Chapter 9, Problem 1T

(a)

To determine

The graph of vector u in coordinate plane with initial point $P\left(3,-1\right)$ and terminal point $Q\left(-3,9\right)$.

Explanation of Solution

The initial and terminal point of the vector u are $P\left(3,-1\right)$ and $Q\left(-3,9\right)$ respectively.

Figure (1)

Thus, the Figure (1) shows the graph of vector u in coordinate plane with initial point $P\left(3,-1\right)$ and terminal point $Q\left(-3,9\right)$.

(b)

To determine

The vector u in terms of i and j.

Answer to Problem 1T

The vector u in terms of i and j is $-6i+10j$.

Explanation of Solution

Given:

The initial and terminal point of the vector u are $P\left(3,-1\right)$ and $Q\left(-3,9\right)$ respectively.

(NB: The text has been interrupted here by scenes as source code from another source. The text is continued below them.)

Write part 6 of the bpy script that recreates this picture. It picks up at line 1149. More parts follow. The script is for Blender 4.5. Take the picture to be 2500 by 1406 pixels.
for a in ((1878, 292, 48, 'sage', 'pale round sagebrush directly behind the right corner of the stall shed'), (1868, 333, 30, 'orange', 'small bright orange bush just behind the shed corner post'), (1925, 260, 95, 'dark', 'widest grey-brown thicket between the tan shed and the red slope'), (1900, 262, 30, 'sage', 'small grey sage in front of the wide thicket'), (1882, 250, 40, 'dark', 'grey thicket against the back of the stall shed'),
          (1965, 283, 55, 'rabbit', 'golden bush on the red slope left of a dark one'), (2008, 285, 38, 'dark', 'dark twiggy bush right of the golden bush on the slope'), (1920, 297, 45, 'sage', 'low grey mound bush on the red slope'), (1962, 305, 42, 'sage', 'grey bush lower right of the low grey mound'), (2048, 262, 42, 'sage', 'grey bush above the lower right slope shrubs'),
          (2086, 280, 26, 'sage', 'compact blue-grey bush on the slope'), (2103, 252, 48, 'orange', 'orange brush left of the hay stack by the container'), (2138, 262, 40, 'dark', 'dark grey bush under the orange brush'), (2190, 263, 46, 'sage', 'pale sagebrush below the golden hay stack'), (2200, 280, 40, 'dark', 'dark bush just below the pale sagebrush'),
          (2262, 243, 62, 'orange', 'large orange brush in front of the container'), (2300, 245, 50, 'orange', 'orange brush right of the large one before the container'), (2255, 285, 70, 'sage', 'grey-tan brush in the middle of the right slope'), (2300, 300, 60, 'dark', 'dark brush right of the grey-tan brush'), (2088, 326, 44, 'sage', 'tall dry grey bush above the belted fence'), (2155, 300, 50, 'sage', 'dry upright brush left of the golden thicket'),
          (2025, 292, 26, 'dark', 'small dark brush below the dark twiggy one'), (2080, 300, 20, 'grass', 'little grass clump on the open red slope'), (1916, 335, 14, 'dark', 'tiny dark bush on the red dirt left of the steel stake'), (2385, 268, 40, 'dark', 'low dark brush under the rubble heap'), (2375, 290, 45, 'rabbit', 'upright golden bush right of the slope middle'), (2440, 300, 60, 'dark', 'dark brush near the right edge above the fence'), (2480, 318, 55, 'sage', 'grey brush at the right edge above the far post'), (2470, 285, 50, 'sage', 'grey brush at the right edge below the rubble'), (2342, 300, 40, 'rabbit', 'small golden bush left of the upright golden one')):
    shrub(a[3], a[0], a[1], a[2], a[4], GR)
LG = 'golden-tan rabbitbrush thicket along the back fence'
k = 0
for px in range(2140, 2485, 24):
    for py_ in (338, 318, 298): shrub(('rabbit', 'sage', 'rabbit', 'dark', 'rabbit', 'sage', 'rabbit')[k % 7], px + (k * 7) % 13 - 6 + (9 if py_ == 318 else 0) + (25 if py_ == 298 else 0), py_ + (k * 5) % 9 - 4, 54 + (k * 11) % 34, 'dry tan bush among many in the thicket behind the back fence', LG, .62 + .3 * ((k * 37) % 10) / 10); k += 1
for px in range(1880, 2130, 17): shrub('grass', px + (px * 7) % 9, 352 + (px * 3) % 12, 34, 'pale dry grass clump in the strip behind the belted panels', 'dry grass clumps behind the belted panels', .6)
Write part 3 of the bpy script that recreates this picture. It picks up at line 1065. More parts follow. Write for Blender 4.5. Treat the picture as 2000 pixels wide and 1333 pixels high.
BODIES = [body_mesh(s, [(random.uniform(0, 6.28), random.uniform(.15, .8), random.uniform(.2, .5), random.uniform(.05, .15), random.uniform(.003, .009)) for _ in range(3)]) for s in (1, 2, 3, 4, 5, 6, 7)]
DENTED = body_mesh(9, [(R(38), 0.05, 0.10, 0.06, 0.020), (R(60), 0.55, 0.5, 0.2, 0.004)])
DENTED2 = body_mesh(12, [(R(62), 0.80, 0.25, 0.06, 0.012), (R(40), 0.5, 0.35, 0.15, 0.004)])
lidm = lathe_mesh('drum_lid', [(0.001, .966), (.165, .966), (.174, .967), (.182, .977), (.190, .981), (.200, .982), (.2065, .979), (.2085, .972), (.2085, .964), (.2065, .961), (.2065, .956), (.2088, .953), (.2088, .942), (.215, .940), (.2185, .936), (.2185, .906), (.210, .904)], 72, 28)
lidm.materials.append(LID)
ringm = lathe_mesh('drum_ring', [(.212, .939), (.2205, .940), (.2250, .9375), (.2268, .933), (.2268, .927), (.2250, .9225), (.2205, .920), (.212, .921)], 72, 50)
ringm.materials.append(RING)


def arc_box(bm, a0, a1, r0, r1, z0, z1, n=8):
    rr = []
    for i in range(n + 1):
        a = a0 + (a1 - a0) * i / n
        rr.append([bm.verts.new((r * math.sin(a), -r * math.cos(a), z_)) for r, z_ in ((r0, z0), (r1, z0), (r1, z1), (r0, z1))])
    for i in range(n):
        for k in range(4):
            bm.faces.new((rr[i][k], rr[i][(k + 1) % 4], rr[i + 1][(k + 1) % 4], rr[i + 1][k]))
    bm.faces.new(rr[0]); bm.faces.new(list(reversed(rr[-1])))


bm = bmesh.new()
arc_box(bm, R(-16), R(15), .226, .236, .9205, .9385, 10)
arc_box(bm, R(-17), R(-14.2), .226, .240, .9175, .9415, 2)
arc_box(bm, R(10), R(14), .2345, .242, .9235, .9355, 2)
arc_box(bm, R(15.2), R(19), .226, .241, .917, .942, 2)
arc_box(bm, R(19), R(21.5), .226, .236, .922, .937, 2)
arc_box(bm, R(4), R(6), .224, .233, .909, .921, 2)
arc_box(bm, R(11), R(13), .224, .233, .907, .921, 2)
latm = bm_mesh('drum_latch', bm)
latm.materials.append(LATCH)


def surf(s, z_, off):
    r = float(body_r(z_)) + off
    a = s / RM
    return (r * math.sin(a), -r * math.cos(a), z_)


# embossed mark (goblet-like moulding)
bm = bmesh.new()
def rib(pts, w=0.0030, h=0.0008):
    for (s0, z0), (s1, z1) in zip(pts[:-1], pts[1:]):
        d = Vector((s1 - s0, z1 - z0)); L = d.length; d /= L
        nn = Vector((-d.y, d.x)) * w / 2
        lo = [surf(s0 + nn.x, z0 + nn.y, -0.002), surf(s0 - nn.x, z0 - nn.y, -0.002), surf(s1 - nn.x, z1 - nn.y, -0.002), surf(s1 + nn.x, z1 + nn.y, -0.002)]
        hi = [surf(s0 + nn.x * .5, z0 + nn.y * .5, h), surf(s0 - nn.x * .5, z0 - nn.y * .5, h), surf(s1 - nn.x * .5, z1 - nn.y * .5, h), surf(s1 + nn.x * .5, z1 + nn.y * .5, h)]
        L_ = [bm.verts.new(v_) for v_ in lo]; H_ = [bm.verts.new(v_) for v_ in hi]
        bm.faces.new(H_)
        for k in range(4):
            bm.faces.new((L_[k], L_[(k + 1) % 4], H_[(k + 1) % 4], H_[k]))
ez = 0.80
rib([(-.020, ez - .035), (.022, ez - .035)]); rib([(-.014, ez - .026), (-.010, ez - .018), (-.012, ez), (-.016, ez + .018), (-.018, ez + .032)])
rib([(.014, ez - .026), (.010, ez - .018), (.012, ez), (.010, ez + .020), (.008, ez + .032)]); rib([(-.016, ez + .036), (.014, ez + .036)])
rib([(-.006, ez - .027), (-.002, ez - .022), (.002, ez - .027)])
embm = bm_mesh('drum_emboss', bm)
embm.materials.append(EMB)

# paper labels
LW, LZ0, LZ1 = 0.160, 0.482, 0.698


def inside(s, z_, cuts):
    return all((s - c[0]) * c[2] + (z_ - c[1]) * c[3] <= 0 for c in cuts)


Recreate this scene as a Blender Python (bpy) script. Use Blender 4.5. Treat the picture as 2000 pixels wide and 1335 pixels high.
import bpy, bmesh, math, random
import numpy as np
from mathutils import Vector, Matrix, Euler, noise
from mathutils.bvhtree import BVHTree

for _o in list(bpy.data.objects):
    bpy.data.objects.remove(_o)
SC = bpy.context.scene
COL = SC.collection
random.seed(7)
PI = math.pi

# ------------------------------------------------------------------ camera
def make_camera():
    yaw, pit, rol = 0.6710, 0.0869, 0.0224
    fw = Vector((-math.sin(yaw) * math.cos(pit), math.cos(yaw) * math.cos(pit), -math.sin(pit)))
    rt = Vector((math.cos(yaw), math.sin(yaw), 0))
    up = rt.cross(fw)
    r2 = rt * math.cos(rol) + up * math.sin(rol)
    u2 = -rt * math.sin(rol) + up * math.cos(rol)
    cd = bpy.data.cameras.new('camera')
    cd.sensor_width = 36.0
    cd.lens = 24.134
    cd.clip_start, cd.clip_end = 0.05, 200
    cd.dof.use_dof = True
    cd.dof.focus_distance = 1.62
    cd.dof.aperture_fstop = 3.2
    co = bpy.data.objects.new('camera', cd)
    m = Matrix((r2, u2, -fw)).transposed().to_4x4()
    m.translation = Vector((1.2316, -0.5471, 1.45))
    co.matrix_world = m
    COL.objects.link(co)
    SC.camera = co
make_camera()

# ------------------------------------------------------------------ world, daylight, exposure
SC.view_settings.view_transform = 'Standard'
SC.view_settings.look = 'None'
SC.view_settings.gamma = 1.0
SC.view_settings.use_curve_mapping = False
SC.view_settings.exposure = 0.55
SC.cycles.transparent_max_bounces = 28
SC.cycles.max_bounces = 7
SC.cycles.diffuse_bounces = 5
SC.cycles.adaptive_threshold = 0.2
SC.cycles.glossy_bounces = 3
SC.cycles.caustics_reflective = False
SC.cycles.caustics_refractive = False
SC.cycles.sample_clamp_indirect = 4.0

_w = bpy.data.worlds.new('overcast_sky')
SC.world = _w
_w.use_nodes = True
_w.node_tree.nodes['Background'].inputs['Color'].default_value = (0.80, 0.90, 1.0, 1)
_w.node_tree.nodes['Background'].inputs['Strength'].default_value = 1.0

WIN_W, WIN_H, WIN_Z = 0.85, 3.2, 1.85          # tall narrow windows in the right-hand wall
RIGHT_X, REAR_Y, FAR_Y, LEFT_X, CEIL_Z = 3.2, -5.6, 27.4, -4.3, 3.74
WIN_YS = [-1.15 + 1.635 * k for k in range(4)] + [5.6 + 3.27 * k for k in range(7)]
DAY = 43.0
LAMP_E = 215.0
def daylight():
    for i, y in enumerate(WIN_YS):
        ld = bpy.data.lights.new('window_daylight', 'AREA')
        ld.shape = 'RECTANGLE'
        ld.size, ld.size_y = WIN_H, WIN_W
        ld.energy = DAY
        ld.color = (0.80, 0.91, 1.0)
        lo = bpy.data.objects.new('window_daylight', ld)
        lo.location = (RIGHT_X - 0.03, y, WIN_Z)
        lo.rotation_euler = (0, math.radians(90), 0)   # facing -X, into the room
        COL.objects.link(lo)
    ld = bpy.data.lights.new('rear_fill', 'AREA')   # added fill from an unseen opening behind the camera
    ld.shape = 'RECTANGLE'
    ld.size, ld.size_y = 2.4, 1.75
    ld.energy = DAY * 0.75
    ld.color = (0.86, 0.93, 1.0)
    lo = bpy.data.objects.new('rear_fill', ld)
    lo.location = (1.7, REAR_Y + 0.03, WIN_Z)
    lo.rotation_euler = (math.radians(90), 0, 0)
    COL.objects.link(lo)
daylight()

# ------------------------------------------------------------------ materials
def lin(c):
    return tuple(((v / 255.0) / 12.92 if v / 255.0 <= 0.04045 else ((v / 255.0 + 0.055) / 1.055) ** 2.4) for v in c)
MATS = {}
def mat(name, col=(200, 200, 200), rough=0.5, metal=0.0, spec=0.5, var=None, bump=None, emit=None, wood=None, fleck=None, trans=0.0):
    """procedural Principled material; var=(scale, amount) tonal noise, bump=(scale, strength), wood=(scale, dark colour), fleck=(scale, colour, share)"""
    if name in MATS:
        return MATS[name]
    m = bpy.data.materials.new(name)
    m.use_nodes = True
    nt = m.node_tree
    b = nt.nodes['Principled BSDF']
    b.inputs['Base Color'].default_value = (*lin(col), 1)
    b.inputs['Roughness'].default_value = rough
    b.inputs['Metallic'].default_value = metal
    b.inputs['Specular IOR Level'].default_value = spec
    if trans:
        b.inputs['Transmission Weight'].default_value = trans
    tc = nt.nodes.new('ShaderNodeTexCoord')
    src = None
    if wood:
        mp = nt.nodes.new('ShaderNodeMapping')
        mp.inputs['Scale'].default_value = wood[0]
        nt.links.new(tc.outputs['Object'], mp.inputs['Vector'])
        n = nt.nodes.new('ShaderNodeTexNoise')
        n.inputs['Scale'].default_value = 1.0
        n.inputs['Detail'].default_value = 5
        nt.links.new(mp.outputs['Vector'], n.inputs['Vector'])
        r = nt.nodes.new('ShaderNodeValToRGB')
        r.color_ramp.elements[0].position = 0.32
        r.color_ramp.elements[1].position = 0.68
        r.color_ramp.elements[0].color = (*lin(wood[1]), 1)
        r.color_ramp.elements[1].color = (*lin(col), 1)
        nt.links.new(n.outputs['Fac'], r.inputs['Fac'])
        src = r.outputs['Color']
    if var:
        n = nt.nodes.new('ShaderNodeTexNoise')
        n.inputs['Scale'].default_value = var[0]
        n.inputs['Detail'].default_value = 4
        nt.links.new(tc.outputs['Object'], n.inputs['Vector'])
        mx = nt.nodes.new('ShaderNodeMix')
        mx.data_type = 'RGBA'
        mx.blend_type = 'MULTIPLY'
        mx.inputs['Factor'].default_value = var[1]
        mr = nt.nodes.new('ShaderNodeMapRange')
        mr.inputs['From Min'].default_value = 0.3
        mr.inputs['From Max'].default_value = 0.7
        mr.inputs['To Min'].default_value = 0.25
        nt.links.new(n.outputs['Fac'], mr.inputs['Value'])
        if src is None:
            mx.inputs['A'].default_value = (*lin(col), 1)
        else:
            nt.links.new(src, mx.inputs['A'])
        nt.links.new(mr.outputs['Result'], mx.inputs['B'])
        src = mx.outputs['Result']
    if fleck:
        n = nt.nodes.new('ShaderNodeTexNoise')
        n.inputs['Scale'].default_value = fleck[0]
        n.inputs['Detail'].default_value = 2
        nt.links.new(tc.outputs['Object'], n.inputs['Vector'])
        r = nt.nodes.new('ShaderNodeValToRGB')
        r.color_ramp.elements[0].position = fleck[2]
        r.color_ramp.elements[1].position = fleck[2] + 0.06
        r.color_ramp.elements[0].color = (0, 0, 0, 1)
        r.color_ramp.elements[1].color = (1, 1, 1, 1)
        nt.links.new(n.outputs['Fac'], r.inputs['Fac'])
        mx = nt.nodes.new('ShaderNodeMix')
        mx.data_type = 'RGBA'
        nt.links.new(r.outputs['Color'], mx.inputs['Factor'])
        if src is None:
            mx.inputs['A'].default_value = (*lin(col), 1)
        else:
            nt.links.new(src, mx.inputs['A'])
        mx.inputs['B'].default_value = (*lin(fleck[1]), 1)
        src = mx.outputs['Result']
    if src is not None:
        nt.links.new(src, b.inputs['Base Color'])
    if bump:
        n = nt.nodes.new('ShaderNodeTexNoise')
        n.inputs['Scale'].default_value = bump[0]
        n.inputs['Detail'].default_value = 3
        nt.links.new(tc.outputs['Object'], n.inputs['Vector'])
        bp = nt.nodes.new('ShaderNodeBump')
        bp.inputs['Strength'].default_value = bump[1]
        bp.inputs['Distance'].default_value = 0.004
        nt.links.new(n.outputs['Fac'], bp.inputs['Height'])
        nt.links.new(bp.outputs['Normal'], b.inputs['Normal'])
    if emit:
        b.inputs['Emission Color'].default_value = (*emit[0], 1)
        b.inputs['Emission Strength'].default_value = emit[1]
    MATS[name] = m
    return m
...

Formula used: The vector v with initial point $P\left(x_1,y_1\right)$ and the terminal point $Q\left(x_2,y_2\right)$ is given below,

$v=\langle x_2-x_1,y_2-y_1\rangle$ (1)

The vector $v=\langle a_1,a_2\rangle$ is expressed in terms of i and j as given below,

$v=\langle a_1,a_2\rangle =a_{1}i+a_{2}j$ (2)

Calculation:

Substitute 3 for $x_1$, $-1$ for $y_1$, $-3$ for $x_2$ and 9 for $y_2$ in equation (1), to find the vector u with initial point $P\left(3,-1\right)$ and terminal point $Q\left(-3,9\right)$,

$\begin{array}{c}u=\langle -3-3,9-\left(-1\right)\rangle \\ =\langle -6,9+1\rangle \\ =\langle -6,10\rangle \end{array}$

Substitute $-6$ for $a_1$ and 10 for $a_2$ in equation (2), to express the vector u in terms of i and j,

$\begin{array}{c}u=\left(-6\right)i+\left(10\right)j\\ =-6i+10j\end{array}$

Thus, the vector u in terms of i and j is $-6i+10j$.

(c)

To determine

The length of vector u.

Answer to Problem 1T

The length of vector u is $2\sqrt{34}$.

Explanation of Solution

Given:

From part (b), the vector u in terms of i and j is given below,

$u=-6i+10j$

Formula used: The length of the vector $v=a_{1}i+a_{2}j$ is given below,

$\left|v\right|=\sqrt{a_1^2+a_2^2}$ (3)

Calculation:

The vector u is $-6i+10j$.

Substitute $-6$ for $a_1$ and 10 for $a_2$ in equation (3), to find the length of the vector u,

$\begin{array}{c}\left|u\right|=\sqrt{{\left(-6\right)}^2+{\left(10\right)}^2}\\ =\sqrt{36+100}\\ =\sqrt{136}\\ =2\sqrt{34}\end{array}$

Thus, the length of vector u is $2\sqrt{34}$.